How the PODE Method Transforms R&D: Product, OKR, DevOps, and Empower
The PODE (Product + OKR + DevOps + Empower) framework, created by China Unicom’s Operations and Scheduling Center, restructures product teams, aligns objectives with measurable results, adopts DevOps practices, and empowers staff, dramatically improving collaboration, efficiency, and product quality across distributed teams.
1. Background of the PODE Method
In early 2020, the Operations and Scheduling Center of China Unicom Software Research Institute faced four major challenges: low productization, weak team collaboration across six geographically dispersed branches, low development efficiency, and poor autonomy among team members.
To address these issues, the center invented the PODE (Product + OKR + DevOps + Empower) method, forming small product teams, focusing on clear objectives, adopting DevOps, and granting teams authority. The method was piloted in the Tianyan core R&D project with significant results in 2020 and plans for department‑wide rollout in 2021.
2. Product
The “P” stands for Product. Each product has a Product Owner (PO) who combines the roles of product manager and project manager.
In February 2020, the Tianyan team adopted a “platform + application” design, reorganized into small product teams (5‑9 members each) covering production‑operation workbench, intelligent monitoring platform, task scheduling platform, tracing & browser monitoring, AIOps, and cloud testing. This structure reduced communication costs and improved agility.
Key points: keep product lines as independent as possible; merge heavily interacting lines; maintain a single foundational platform to serve other lines.
The “Five‑From” culture was added to the Product methodology, emphasizing responsibility for outcomes, user focus, extreme experience, productization, and mobile‑first design.
3. OKR
OKR (Objectives and Key Results) clarifies goals and measurable results. The Tianyan team applied OKR in March 2020.
3.1 Three‑step OKR formulation
Product teams set quarterly OKRs based on the annual OKR, following a three‑step process illustrated below.
1) Bottom‑up product team OKR drafting with full participation. 2) Combined bottom‑up and top‑down alignment between product owners and project managers. 3) Top‑down finalization of product team OKR and individual OKRs.
3.2 OKR four‑quadrant model
The team uses a four‑quadrant matrix to plan weekly, monthly, quarterly, and collaborative OKRs.
3.3 Weekly work calendar
Each product team follows a weekly rhythm:
Monday: OKR planning meeting.
Tuesday‑Thursday: Daily stand‑up meetings to track progress, risks, and issues.
Friday: OKR review meeting where each member shares a one‑minute recap and discusses improvements.
4. DevOps
DevOps integrates development and operations to enable fast, frequent, and reliable software delivery through automation.

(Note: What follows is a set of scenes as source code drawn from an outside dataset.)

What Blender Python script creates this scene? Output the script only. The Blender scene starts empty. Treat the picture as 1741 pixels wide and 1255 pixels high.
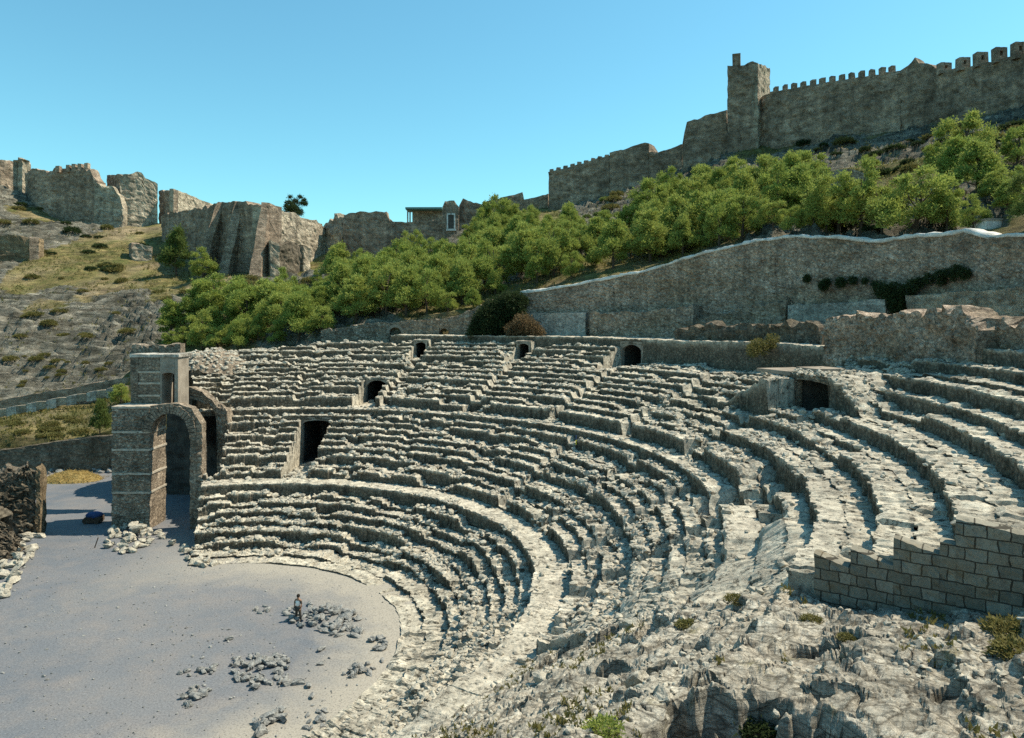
import bpy, math, random
import numpy as np
from mathutils import Vector
random.seed(7); rng = np.random.default_rng(7)
R = math.radians; PI = math.pi
scene = bpy.context.scene; COL = scene.collection

# ------------------------------------------------------------------ camera model (metres; camera at the origin of the plan)
F, YH, ZC = 1200.0, 540.0, 20.4          # focal length in photo pixels, horizon row, eye height above the orchestra
CX, CY = -22.0, 43.5                     # centre of the orchestra
def W(px, py, Y): return ((px-870.5)/F*Y, Y, ZC-(py-YH)/F*Y)

# ------------------------------------------------------------------ noise
def _h(ix, iy, iz, s):
    n = (ix.astype(np.int64)*374761393 + iy.astype(np.int64)*668265263 + iz.astype(np.int64)*2147483647 + s*1274126177) & 0xFFFFFFFF
    n = ((n ^ (n >> 13))*1274126177) & 0xFFFFFFFF
    n = ((n ^ (n >> 16))*668265263) & 0xFFFFFFFF
    return ((n ^ (n >> 15)) & 0xFFFFFF)/float(0xFFFFFF)*2-1
def noise(x, y, z=0.0, s=0):
    x, y, z = np.broadcast_arrays(np.asarray(x, float), np.asarray(y, float), np.asarray(z, float))
    xi, yi, zi = np.floor(x), np.floor(y), np.floor(z)
    fx, fy, fz = x-xi, y-yi, z-zi
    fx, fy, fz = [t*t*(3-2*t) for t in (fx, fy, fz)]
    def c(a, b, d): return _h(xi+a, yi+b, zi+d, s)
    x00 = c(0,0,0)*(1-fx)+c(1,0,0)*fx; x10 = c(0,1,0)*(1-fx)+c(1,1,0)*fx
    x01 = c(0,0,1)*(1-fx)+c(1,0,1)*fx; x11 = c(0,1,1)*(1-fx)+c(1,1,1)*fx
    return (x00*(1-fy)+x10*fy)*(1-fz)+(x01*(1-fy)+x11*fy)*fz
def fbm(x, y, z=0.0, o=4, s=0):
    a, t, f = 1.0, 0.0, 1.0
    for k in range(o):
        t = t+a*noise(np.asarray(x)*f, np.asarray(y)*f, np.asarray(z)*f, s+k*17); a *= .5; f *= 2.03
    return t/1.6
def worley(x, y, s=0):
    """distance to the nearest and second nearest cell point, random value of the cell"""
    x, y = np.broadcast_arrays(np.asarray(x, float), np.asarray(y, float)); xi, yi = np.floor(x), np.floor(y)
    f1 = np.full(x.shape, 9.0); f2 = f1.copy(); cv = np.zeros(x.shape); z = np.zeros(x.shape)
    for dx in (-1, 0, 1):
        for dy in (-1, 0, 1):
            cx_, cy_ = xi+dx, yi+dy; px_ = cx_+.5+.42*_h(cx_, cy_, z, s); py_ = cy_+.5+.42*_h(cx_, cy_, z, s+1)
            d_ = np.hypot(x-px_, y-py_); v_ = _h(cx_, cy_, z, s+2); near = d_ < f1
            f2 = np.where(near, f1, np.minimum(f2, d_)); cv = np.where(near, v_, cv); f1 = np.where(near, d_, f1)
    return f1, f2, cv
def blocky(a, w, s=0):
    """piecewise constant value along a course of stones of mean width w"""
    u = a/w+.35*noise(a/w*.37, s*1.7, 0, s); k = np.floor(u); return _h(k, np.full(np.shape(k), float(s)), np.zeros(np.shape(k)), 7)
def RWf(th): return np.interp(th, [20, 64], [62.0, 54.0])
def sstep(a, b, x):
    t = np.clip((np.asarray(x, float)-a)/(b-a), 0, 1); return t*t*(3-2*t)
def vnoise(P, sc, amp, s=0):
    """displace an (N,3) array by vector noise"""
    return P+amp*np.stack([noise(P[:,0]/sc, P[:,1]/sc, P[:,2]/sc, s+i*101) for i in range(3)], 1)

# ------------------------------------------------------------------ materials
def nt(name):
    m = bpy.data.materials.new(name); m.use_nodes = True
    t = m.node_tree; t.nodes.clear()
    out = t.nodes.new('ShaderNodeOutputMaterial'); b = t.nodes.new('ShaderNodeBsdfPrincipled')
    t.links.new(b.outputs[0], out.inputs[0]); b.inputs['Roughness'].default_value = .92
    b.inputs['Specular IOR Level'].default_value = .15
    return m, t, b
def N(t, kind, **kw):
    n = t.nodes.new('ShaderNode'+kind)
    for k, v in kw.items():
        if k in n.inputs: n.inputs[k].default_value = v
        else: setattr(n, k, v)
    return n
def ramp(t, fac, stops):
    r = t.nodes.new('ShaderNodeValToRGB'); e = r.color_ramp.elements
    while len(e) < len(stops): e.new(.5)
    for k, (p, c) in enumerate(stops):
        e[k].position = p; e[k].color = (c[0], c[1], c[2], 1) if not isinstance(c, (int, float)) else (c, c, c, 1)
    t.links.new(fac, r.inputs[0]); return r.outputs[0]
def mixc(t, f, a, b, mode='MIX'):
    m = t.nodes.new('ShaderNodeMix'); m.data_type = 'RGBA'; m.blend_type = mode
    for sock, v in ((m.inputs[0], f), (m.inputs[6], a), (m.inputs[7], b)):
        if isinstance(v, (int, float)): sock.default_value = v
        elif isinstance(v, tuple): sock.default_value = (v[0], v[1], v[2], 1)
        else: t.links.new(v, sock)
    return m.outputs[2]
def tex(t, kind='Noise', scale=1.0, detail=6.0, rough=.6, vec=None, **kw):
    n = t.nodes.new('ShaderNodeTex'+kind); n.inputs['Scale'].default_value = scale
    if 'Detail' in n.inputs: n.inputs['Detail'].default_value = detail
    if 'Roughness' in n.inputs: n.inputs['Roughness'].default_value = rough
    for k, v in kw.items():
        if k in n.inputs: n.inputs[k].default_value = v
        else: setattr(n, k, v)
    t.links.new(vec, n.inputs['Vector']); return n
def coords(t, scale=None):
    g = t.nodes.new('ShaderNodeTexCoord'); o = g.outputs['Object']
    if scale:
        m = t.nodes.new('ShaderNodeMapping'); m.inputs['Scale'].default_value = scale
        t.links.new(o, m.inputs[0]); return m.outputs[0]
    return o
def bump(t, b, h, strength=.8, dist=.08, prev=None):
    n = t.nodes.new('ShaderNodeBump'); n.inputs['Strength'].default_value = strength; n.inputs['Distance'].default_value = dist
    t.links.new(h, n.inputs['Height'])
    if prev is not None: t.links.new(prev, n.inputs['Normal'])
    t.links.new(n.outputs[0], b.inputs['Normal']); return n.outputs[0]

def mat_rubble(name, light, dark, moss=(.12,.1,.05), stone=2.6, flat=(1,1,1), lichen=.35, crev=.75):
    far = stone < 1
    """rubble masonry: voronoi stones in mortar, stains at larger scale, dirt"""
    m, t, b = nt(name); v = coords(t, flat)
    big = tex(t, scale=.16, detail=8, rough=.65, vec=v)
    med = tex(t, scale=1.3, detail=8, rough=.7, vec=v)
    fin = tex(t, scale=7, detail=8, rough=.75, vec=v)
    vo = tex(t, 'Voronoi', scale=stone, vec=v, feature='F1'); vo.inputs['Randomness'].default_value = 1
    edge = tex(t, 'Voronoi', scale=stone, vec=v, feature='DISTANCE_TO_EDGE')
    base = mixc(t, ramp(t, med.outputs[0], [(.35, 0.0), (.65, 1.0)]), dark, light)
    cellv = N(t, 'SeparateColor'); t.links.new(vo.outputs['Color'], cellv.inputs[0])
    base = mixc(t, .55, base, mixc(t, cellv.outputs[0], tuple(c*.45 for c in dark), tuple(min(1, c*1.35) for c in light)))
    base = mixc(t, ramp(t, big.outputs[0], [(.45, 0.0), (.7, lichen)]), base, moss)
    cr = ramp(t, edge.outputs[0], [(.0, crev), (.12, 0.0)])
    base = mixc(t, cr, base, tuple(c*.25 for c in dark))
    base = mixc(t, ramp(t, fin.outputs[0], [(.36, .55), (.5, 0.0)]), base, tuple(c*.35 for c in dark))
    if far:                                                           # eroded masonry seen from afar: courses, pits, patches
        vb = coords(t, (.35, .35, 2.2)); cs = tex(t, scale=.55, detail=8, rough=.75, vec=vb); pt_ = tex(t, scale=.75, detail=9, rough=.8, vec=v)
        base = mixc(t, ramp(t, cs.outputs[0], [(.40, .55), (.56, 0.0)]), base, tuple(c*.5 for c in dark))
        base = mixc(t, ramp(t, pt_.outputs[0], [(.36, .8), (.46, 0.0)]), base, tuple(c*.4 for c in dark))
        n0 = bump(t, b, pt_.outputs[0], 1.0, .9); n0 = bump(t, b, cs.outputs[0], .8, .4, n0)
    else:
        sp_ = tex(t, scale=2.2, detail=8, rough=.8, vec=v)
        base = mixc(t, ramp(t, sp_.outputs[0], [(.38, .8), (.47, 0.0)]), base, tuple(c*.4 for c in dark))
        n0 = bump(t, b, sp_.outputs[0], 1.0, .2)
    base = tone(t, base, v, .09 if far else .35, .62, 1.25); base = tone(t, base, coords(t, (1.2, 1.2, .12)), .5 if far else 1.1, .72, 1.15, 6)
    base = tone(t, base, v, .6 if far else 2.4, .6, 1.3)
    t.links.new(base, b.inputs['Base Color'])
    n = bump(t, b, edge.outputs[0], .9, .14, n0)
    n = bump(t, b, med.outputs[0], .8, .12, n); bump(t, b, fin.outputs[0], .9, .05, n)
    return m
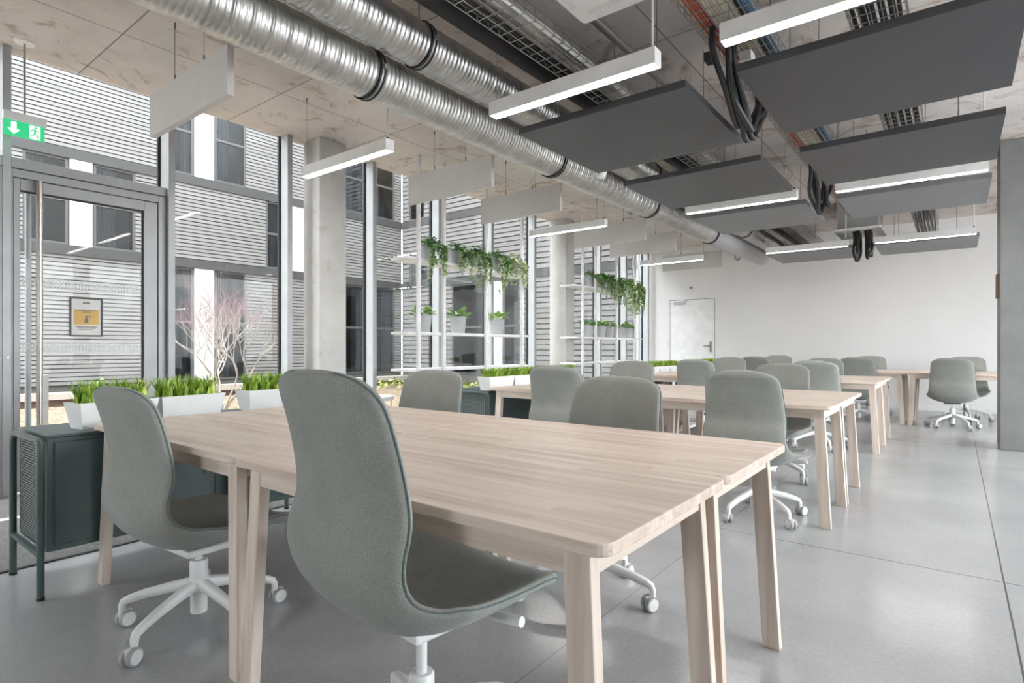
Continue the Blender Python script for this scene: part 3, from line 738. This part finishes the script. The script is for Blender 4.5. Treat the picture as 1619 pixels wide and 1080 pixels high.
for k, (y, lab) in enumerate([(8.62, 'first leafy pot plant on the middle shelf of the far shelving'), (9.05, 'second leafy pot plant on the middle shelf of the far shelving'), (9.42, 'third leafy pot plant on the middle shelf of the far shelving'), (9.80, 'fourth leafy pot plant on the middle shelf of the far shelving'), (10.22, 'last leafy pot plant on the middle shelf of the far shelving')]):
    potted('bush', lab, (PX, y, 1.2765), 50 + k, 'pot plants on the far shelving', mats=('succ', 'succ_blue' if k == 0 else 'ivy_light'), h=.20, r1=.12)
for k, (y, lab) in enumerate([(8.66, 'ivy in a grey pot, first on the top shelf of the far shelving'), (9.08, 'dense dark ivy, second on the top shelf of the far shelving'), (9.50, 'dense ivy, third on the top shelf of the far shelving'), (9.92, 'pale-leaved trailing ivy, fourth on the top shelf of the far shelving'), (10.32, 'trailing ivy at the window end of the far top shelf')]):
    potted('ivy', lab, (PX, y, 2.1365), 70 + k, 'trailing ivies on the far top shelf', [.3, .45, .5, .62, .70][k], mats=('ivy', 'ivy_light'), h=.20, r1=.11, dense=1.0 if k == 0 else 2.0)
# round white tray table near first shelving
rt = thing('side_table', 'small round white metal tray table by the window behind the first column', 'table', (-5.20, 4.14, 0))
MB().lathe([(.23, .50), (.245, .502), (.25, .545), (.246, .545), (.238, .51), (.0, .51)], n=36, cap=False).build('tray', 'white', rt, smooth=True)
for k in range(4):
    a = R(45 + 90 * k); MB().tube([(.21 * math.cos(a), .21 * math.sin(a), 0), (.21 * math.cos(a), .21 * math.sin(a), .505)], .008, 8).build('leg', 'white', rt)

# ------------------------------------------------------------------ ceiling fittings
Z0 = 2.60
LY = (2.86, 6.29, 9.74)
LX = [(-4.56, -3.43), (-2.40, -1.255), (-.93, .24)]
cn = ['window side', 'middle', 'right']
rn = ['first', 'second', 'third']
def make_light(Lh):
    t = thing('pendant_lamp', '', 'lamp', group='white linear pendant lamps')
    MB().box((-Lh / 2, -.006, 0), (Lh / 2, 0, .088)).box((-Lh / 2, .07, 0), (Lh / 2, .076, .088)).box((-Lh / 2, 0, .012), (Lh / 2, .07, .088)).box((-Lh / 2, 0, 0), (-Lh / 2 + .006, .07, .012)).box((Lh / 2 - .006, 0, 0), (Lh / 2, .07, .012)).build('housing', 'white_matte', t)
    MB().box((-Lh / 2 + .008, .004, .003), (Lh / 2 - .008, .066, .0115)).build('diffuser', 'glow', t)
    for s in (-1, 1):
        x = s * (Lh / 2 - .03)
        if s > 0:
            MB().tube([(x, .035, .088), (x, .035, CEIL - Z0)], .007, 8).build('suspension_rod', 'wheel', t, smooth=True)
            MB().tube([(x, .035, .088), (x, .035, .11)], .009, 8).build('rod_ferrule', 'black', t)
        else:
            MB().tube([(x, .035, .088), (x, .035, CEIL - Z0)], .0015, 5).build('suspension_wire', 'rail', t)
            MB().tube([(x, .035, CEIL - Z0 - .04), (x, .035, CEIL - Z0)], .006, 6).build('wire_clip', 'ink', t)
    return t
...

The Tianyan team built a DevOps pipeline based on standardized processes, architecture, and tools, using the “TianTi” platform for one‑stop management, automated testing, and monitoring.
Key practices include:
Code management with GitLab (access control enforced).
Adherence to a Java coding standard using Alibaba and SonarLint plugins.
Continuous integration with automatic compilation, static analysis, and trunk‑based deployment.
Automated unit testing, API/UI/pressure testing, and manual exploratory testing.
Operational monitoring via intelligent alerting, browser monitoring, and tracing.
5. Empower
Empowerment grants authority to teams, fostering leadership at every level.
Four empowerment dimensions:
Leadership: “leader‑leader” model, small product teams, and empowered product line owners.
Self‑organization: teams set their own goals using OKR and drive innovation.
Product line vision: each line defines a long‑term vision and mission, acting as evangelists.
Soulful engineering: encourage questioning, avoid blind compliance, and nurture “leader” mindset in every engineer.
6. Summary
The PODE method enhances employee mission and responsibility through product‑centric vision, uses OKR to secure core and collaborative goals, focuses on self‑driven growth, and leverages DevOps to boost development efficiency, while empowerment cultivates a multi‑level leadership ladder.